In the long term, that Uribe may benefit from the transitional justice’s special sanctions regime may hinge on his decision to prioritise his legal security over his political legacy.
THE SAGA OVER MANCUSO’S EXTRADITION
Another legal drama has unfolded over the past week, as Duque’s government has fumbled its attempts to bring back former paramilitary boss Salvatore Mancuso to Colombia.
Mancuso, who spent 12 years behind bars in the US after being convicted on drug trafficking charges, is accused of having been involved in thousands of human rights violations in Colombia as a leader of the defunct United Self-Defence Forces of Colombia (AUC). He requested being deported to Italy, where he also holds citizenship, a move that sparked outrage among victims of the paramilitary groups who want him to own up to his crimes. Mancuso himself has said on a number of occasions that he is willing to speak out.
News emerged that Duque’s government has presented three extradition requests since this year, all of them with mistakes rendering them useless. A fourth one was sent last Thursday, although it is unclear it can be processed before the August 26 deadline for him to be sent to Italy.
President Duque vowed that Mancuso’s crimes will not be left unpunished, but his administration’s strategy to avoid this scenario has fallen flat. Peace commissioner Miguel Ceballos said they would ask the European Court of Human Rights to prosecute him, apparently unaware that the tribunal hears cases against states and not persons. Duque said they could also appeal to the universal jurisdiction or even ask the International Criminal Court (ICC) to step in. It would be up to Italy to decide to bring charges against Mancuso under universal jurisdiction principles. As to the ICC, it could end up having unintended consequences. Evidence wouldn’t be missing between 2002 and the time of Mancuso’s demobilization in December 2004. But the court could interpret the referral not as a single case, but in relation to the country’s situation. Given that the ICC Office of the Prosecutor has an ongoing preliminary examination on Colombia, this could hurt the country’s long-held argument that it is willing and capable of prosecuting these crimes – potentially leading to the indictment of Army generals, former FARC leaders and even Uribe.

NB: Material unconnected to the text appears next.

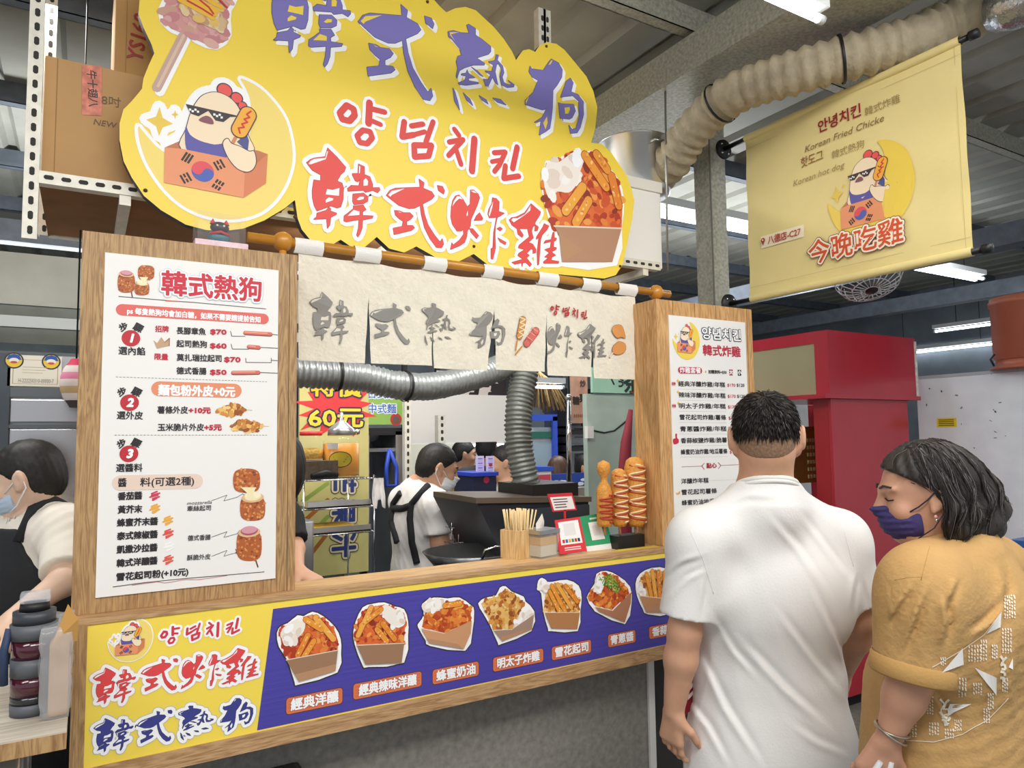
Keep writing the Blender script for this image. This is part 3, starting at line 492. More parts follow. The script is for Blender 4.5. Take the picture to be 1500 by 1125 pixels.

Should Mancuso arrive in Colombia, it isn’t clear which court would assume his case. The JEP turned down one of his admission requests in June, on the grounds that he claimed having aided and abetted the paramilitaries, when he was in fact an active member of them. The tribunal did open the door for him to present himself as a witness testifying how other third parties or state agents colluded with such groups.
So far, the legal saga is showing that Duque’s discourse of opposing lenient sanctions for mass atrocities committed during conflict is thwarted by his government’s lack of diligence in bringing the mastermind of some of the most egregious crimes Colombia has seen to face his victims.